Rogers acquires South Ontario fibre optic provider
Communications giant Rogers made a deal to buy the fibre optic network of Atria Networks LP for $425 million. Atria is the fibre optic provider for over 1,000 small and medium-sized businesses from Ottawa to Toronto and the Kitchener-Waterloo region.
By purchasing Atria, Rogers gains an extensive list of 1,100 existing business clients, with the obvious potential to gain many more.
At the same time, it will also keep the assets out of the hands of its rivals – particularly, as Canaccord Genuity analyst Dvai Ghose notes, the wireless new entrants that may be seeking to expand beyond wireless cellphone service and into other telecom services.
“Rogers' consumer business is maturing over time,” said Greg MacDonald, a telecom analyst with National Bank Financial Inc. “In addition, cost of capital is at record low levels for Rogers so it makes sense that the company would look to expand in the small, medium business segment via acquisition.”

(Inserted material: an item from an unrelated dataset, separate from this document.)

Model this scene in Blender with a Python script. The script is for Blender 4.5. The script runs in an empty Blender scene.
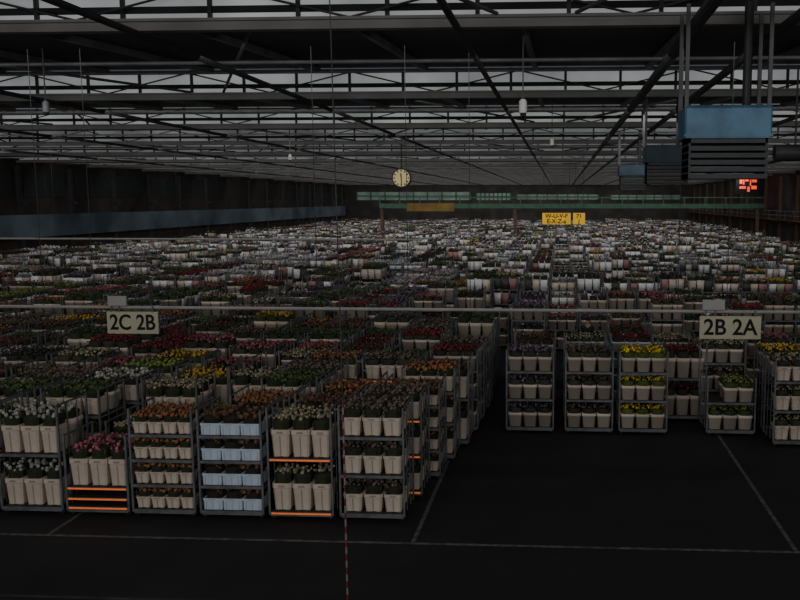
import bpy, bmesh, math, random
import numpy as np
from mathutils import Vector, Matrix
random.seed(7); rng=np.random.default_rng(7)
S=1.35
scene=bpy.context.scene
COL=scene.collection
CAMZ=4.7
PITCH=math.radians(6.75); YAW=math.radians(3.2); F=844.0; PX=513.0

# ------------------------------------------------------------ materials
def mat(name,color,rough=0.7,metal=0.0,var=0.0,scale=8.0,emit=0.0,attr=False,bump=0.0,color2=None):
    m=bpy.data.materials.new(name); m.use_nodes=True
    nt=m.node_tree; b=nt.nodes['Principled BSDF']
    b.inputs['Roughness'].default_value=rough; b.inputs['Metallic'].default_value=metal
    src=None
    if attr:
        a=nt.nodes.new('ShaderNodeAttribute'); a.attribute_name='col'; src=a.outputs['Color']
    else:
        b.inputs['Base Color'].default_value=(*color,1)
    if var>0 or color2:
        tc=nt.nodes.new('ShaderNodeTexCoord'); n=nt.nodes.new('ShaderNodeTexNoise'); n.inputs['Scale'].default_value=scale
        n.inputs['Detail'].default_value=4
        nt.links.new(tc.outputs['Object'],n.inputs['Vector'])
        r=nt.nodes.new('ShaderNodeValToRGB'); nt.links.new(n.outputs['Fac'],r.inputs['Fac'])
        c2=color2 or tuple(c*(1-var) for c in color)
        c1=color if color2 else tuple(min(1,c*(1+var)) for c in color)
        r.color_ramp.elements[0].position=.35; r.color_ramp.elements[1].position=.65
        r.color_ramp.elements[0].color=(*c2,1); r.color_ramp.elements[1].color=(*c1,1)
        src=r.outputs['Color']
        if bump>0:
            bp=nt.nodes.new('ShaderNodeBump'); bp.inputs['Strength'].default_value=bump
            nt.links.new(n.outputs['Fac'],bp.inputs['Height']); nt.links.new(bp.outputs['Normal'],b.inputs['Normal'])
    if src: nt.links.new(src,b.inputs['Base Color'])
    if emit>0:
        b.inputs['Emission Strength'].default_value=emit
        if src: nt.links.new(src,b.inputs['Emission Color'])
        else: b.inputs['Emission Color'].default_value=(*color,1)
    return m
M={}
M['steel']=mat('galvanised_steel',(.15,.16,.17),.5,.3,.25,6)
M['darksteel']=mat('dark_painted_steel',(.045,.047,.05),.6,.2,.2,3)
M['beam']=mat('roof_beam_paint',(.11,.11,.115),.55,.1,.25,2)
M['chord']=mat('roof_girder_paint',(.23,.23,.22),.6,0,.15,1)
M['shelf']=mat('shelf_board',(.04,.035,.03),.7,0,.3,5)
M['orange']=mat('orange_reflector',(1,.17,.03),.4,0,.15,9,emit=.45)  # small emission stands in for light thrown back by the reflector
M['rubber']=mat('wheel_rubber',(.02,.02,.02),.8,0,.2,9)
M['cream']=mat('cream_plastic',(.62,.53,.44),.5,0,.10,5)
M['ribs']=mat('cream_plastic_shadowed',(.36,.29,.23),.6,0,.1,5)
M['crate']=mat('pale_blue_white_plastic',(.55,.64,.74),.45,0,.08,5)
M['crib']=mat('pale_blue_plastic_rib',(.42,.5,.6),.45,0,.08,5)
M['flower']=mat('petals_and_leaves',(1,1,1),.8,attr=True)
M['plastic_attr']=mat('bucket_plastic',(1,1,1),.6,attr=True)
M['floor']=mat('asphalt',(.018,.018,.020),.8,0,0,.9,color2=(.012,.012,.0135),bump=.05)
M['line']=mat('worn_line_paint',(.15,.15,.15),.8,0,0,9,color2=(.05,.05,.05))
M['faintline']=mat('very_worn_line_paint',(.06,.06,.06),.8,0,0,3,color2=(.02,.02,.02))
M['roof']=mat('roof_underside',(.022,.023,.025),.8,0,.3,1.5)
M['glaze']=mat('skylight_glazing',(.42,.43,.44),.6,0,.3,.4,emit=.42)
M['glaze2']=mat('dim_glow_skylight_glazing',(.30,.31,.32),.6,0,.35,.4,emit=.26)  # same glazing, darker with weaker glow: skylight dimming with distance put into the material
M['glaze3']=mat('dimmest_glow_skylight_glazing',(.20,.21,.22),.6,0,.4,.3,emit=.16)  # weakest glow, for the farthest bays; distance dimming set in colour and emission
M['wall']=mat('dark_wall',(.035,.030,.028),.8,0,.4,.6)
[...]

We all know that fibre optics are the best way to transmit large amounts of data quickly, so could there be a better fibre optic network to own than the one serving this tech company-rich region of South Ontario?
Telus has been plugging their fibre optic television service for consumers pretty heavily lately — could this acquisition put Rogers in a position to challenge them? At the very least, this gives Rogers something to build on and expand, which may be necessary in the future as mobile phones continues to consume more and more of Rogers’ bandwidth.